CHALLENGE:
Please print exactly the lines below, from the start of the material up to and including the line with "sc = bpy.context.scene", but none of the pictures.

STORED DATA:
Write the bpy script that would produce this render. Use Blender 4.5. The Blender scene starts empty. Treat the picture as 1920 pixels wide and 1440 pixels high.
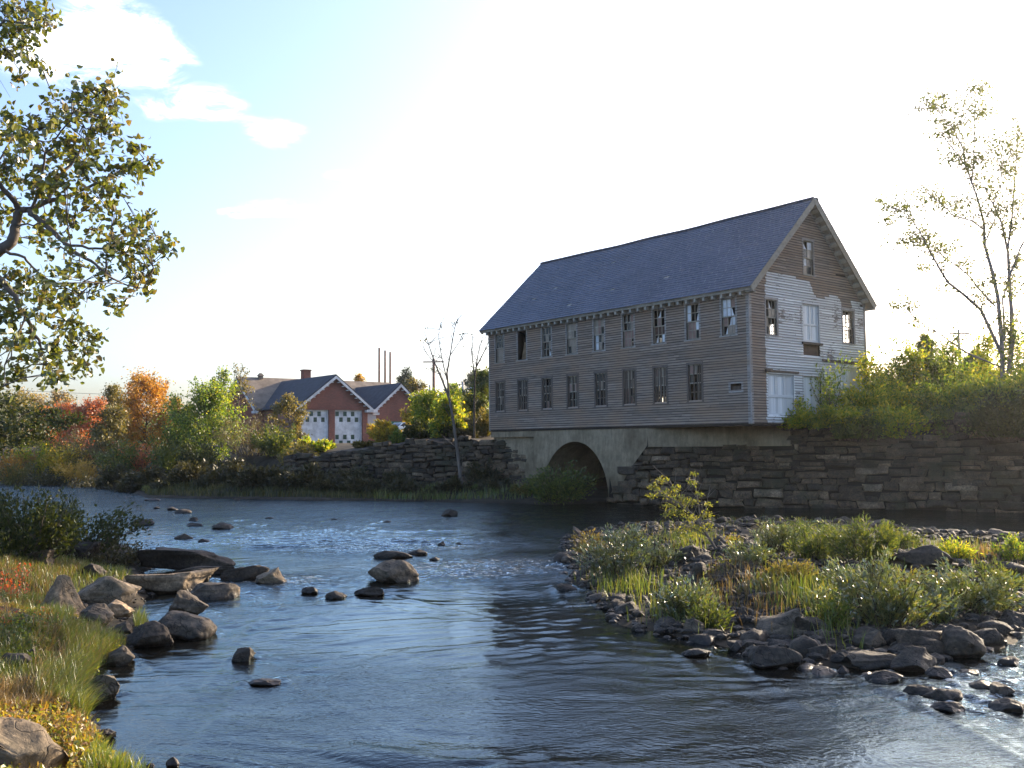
import bpy, bmesh, math, random
import numpy as np
from mathutils import Matrix, Vector
PI = math.pi
C = bpy.context.scene.collection
sc = bpy.context.scene

# ------------------------------------------------------------------ camera
CAM_H = 2.95
F, PITCH, ROLL = 1744.255, 0.0639, -0.0092          # focal length in px of the 1920 px wide photo, radians
cam_d = bpy.data.cameras.new('camera'); cam = bpy.data.objects.new('camera', cam_d); C.objects.link(cam)
cam_d.sensor_width = 36; cam_d.lens = 36*F/1920; cam_d.clip_start = .1; cam_d.clip_end = 5000
cam.matrix_world = (Matrix.Translation((0, 0, CAM_H)) @ Matrix.Rotation(PI/2+PITCH, 4, 'X') @ Matrix.Rotation(ROLL, 4, 'Z'))
sc.camera = cam
# ------------------------------------------------------------------ light
SUN_AZ, SUN_EL = math.radians(46.3), math.radians(17.5)     # azimuth clockwise from the view direction
SKY_STRENGTH, SUN_STRENGTH, EXPOSURE = 0.15, 4.4, 1.6
sun_d = bpy.data.lights.new('sun', 'SUN'); sun_d.energy = SUN_STRENGTH; sun_d.angle = math.radians(.53); sun_d.color = (1, .83, .6)
sun = bpy.data.objects.new('sun', sun_d); C.objects.link(sun)
sdir = Vector((math.sin(SUN_AZ)*math.cos(SUN_EL), math.cos(SUN_AZ)*math.cos(SUN_EL), math.sin(SUN_EL)))
sun.rotation_euler = sdir.to_track_quat('Z', 'Y').to_euler(); sun.location = (30, 40, 40)
sc.view_settings.view_transform = 'Standard'; sc.view_settings.look = 'None'
sc.view_settings.exposure = EXPOSURE; sc.view_settings.gamma = 1
sc.cycles.use_denoising = True
sc.cycles.max_bounces = 8; sc.cycles.transparent_max_bounces = 12; sc.cycles.diffuse_bounces = 3
sc.cycles.glossy_bounces = 3; sc.cycles.transmission_bounces = 4
sc.cycles.caustics_reflective = False; sc.cycles.caustics_refractive = False

# ------------------------------------------------------------------ pixel -> place helpers
def ray(px, py):
    a, b = px-960, py-720
    u = a*math.cos(ROLL)+b*math.sin(ROLL); v = -a*math.sin(ROLL)+b*math.cos(ROLL)
    x, yc, zc = u/F, 1, -v/F
    return np.array([x, yc*math.cos(PITCH)-zc*math.sin(PITCH), yc*math.sin(PITCH)+zc*math.cos(PITCH)])
CP = np.array([0, 0, CAM_H])
def gnd(px, py, z=0.):
    d = ray(px, py); return CP+d*((z-CAM_H)/d[2])
def at(px, py, Y):
    d = ray(px, py); return CP+d*(Y/d[1])

# ------------------------------------------------------------------ noise
def _h(i, j, k, s):
    n = (i*374761393+j*668265263+k*1274126177+s*974634777) & 0x7fffffff
    n = ((n ^ (n >> 13))*1274126177) & 0x7fffffff
    n = ((n ^ (n >> 16))*668265263) & 0x7fffffff
    return ((n ^ (n >> 15)) & 0xffffff)/float(0xffffff)
def vnoise(p, s=0):
    p = np.asarray(p, float); i = np.floor(p).astype(np.int64); f = p-i; f = f*f*(3-2*f)
    r = 0
    for a in (0, 1):
        for b in (0, 1):
            for c in (0, 1):
                w = (f[:, 0] if a else 1-f[:, 0])*(f[:, 1] if b else 1-f[:, 1])*(f[:, 2] if c else 1-f[:, 2])
                r = r+w*_h(i[:, 0]+a, i[:, 1]+b, i[:, 2]+c, s)
    return r*2-1
def fbm(p, s=0, o=4):
    p = np.asarray(p, float); r = 0; a = 1
    for k in range(o): r = r+a*vnoise(p*2**k+k*17.3, s+k); a *= .5
    return r
def smooth(a, b, x): t = np.clip((x-a)/(b-a), 0, 1); return t*t*(3-2*t)

# ------------------------------------------------------------------ materials
class Mat:
    def __init__(s, name):
        s.m = bpy.data.materials.new(name); s.m.use_nodes = True; s.t = s.m.node_tree; s.t.nodes.clear()
        s.out = s.n('ShaderNodeOutputMaterial')
    def n(s, ty, ins=None, **attrs):
        nd = s.t.nodes.new(ty)
        for k, v in attrs.items(): setattr(nd, k, v)
        for k, v in (ins or {}).items():
            sock = nd.inputs[k]
            if isinstance(v, bpy.types.NodeSocket): s.t.links.new(v, sock)
            elif isinstance(v, bpy.types.Node): s.t.links.new(v.outputs[0], sock)
            else: sock.default_value = v
        return nd
    def ramp(s, fac, stops, interp='LINEAR'):
        r = s.n('ShaderNodeValToRGB', {0: fac}); cr = r.color_ramp; cr.interpolation = interp
        while len(cr.elements) < len(stops): cr.elements.new(.5)
        for e, (p, c) in zip(cr.elements, stops): e.position = p; e.color = (*c, 1) if len(c) == 3 else c
        return r.outputs[0]
    def noise(s, scale, vec=None, detail=4, rough=.55, dist=0):
        d = {'Scale': scale, 'Detail': detail, 'Roughness': rough, 'Distortion': dist}
        if vec is not None: d['Vector'] = vec
        return s.n('ShaderNodeTexNoise', d).outputs['Fac']
    def coord(s, which='Object', scale=None, rot=None):
        o = s.n('ShaderNodeTexCoord').outputs[which]
        if which == 'World': o = s.n('ShaderNodeNewGeometry').outputs['Position']
        if scale or rot:
            o = s.n('ShaderNodeMapping', {'Vector': o, 'Scale': scale or (1, 1, 1), 'Rotation': rot or (0, 0, 0)}).outputs[0]
        return o
    def pos(s): return s.n('ShaderNodeNewGeometry').outputs['Position']
    def island(s): return s.n('ShaderNodeNewGeometry').outputs['Random Per Island']
    def math(s, op, a, b=0., clamp=False):
        return s.n('ShaderNodeMath', {0: a, 1: b}, operation=op, use_clamp=clamp).outputs[0]
    def mix(s, fac, a, b, blend='MIX'):
        nd = s.n('ShaderNodeMix', data_type='RGBA', blend_type=blend)
        for k, v in ((0, fac), (6, a), (7, b)):
            if isinstance(v, tuple): nd.inputs[k].default_value = (*v, 1) if len(v) == 3 else v
            elif isinstance(v, (int, float)): nd.inputs[k].default_value = v
            else: s.t.links.new(v, nd.inputs[k])
        return nd.outputs[2]
    def bump(s, h, strength=.5, dist=.02, normal=None):
        d = {'Height': h, 'Strength': strength, 'Distance': dist}
        if normal is not None: d['Normal'] = normal
        return s.n('ShaderNodeBump', d).outputs[0]
    def pbsdf(s, col, rough=.8, normal=None, spec=.3, metal=0):
        d = {'Base Color': (*col, 1) if isinstance(col, tuple) and len(col) == 3 else col, 'Roughness': rough, 'Specular IOR Level': spec, 'Metallic': metal}
        if normal is not None: d['Normal'] = normal
        return s.n('ShaderNodeBsdfPrincipled', d).outputs[0]
    def end(s, sh): s.t.links.new(sh, s.out.inputs[0]); return s.m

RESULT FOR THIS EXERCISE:
Write the bpy script that would produce this render. Use Blender 4.5. The Blender scene starts empty. Treat the picture as 1920 pixels wide and 1440 pixels high.
import bpy, bmesh, math, random
import numpy as np
from mathutils import Matrix, Vector
PI = math.pi
C = bpy.context.scene.collection
sc = bpy.context.scene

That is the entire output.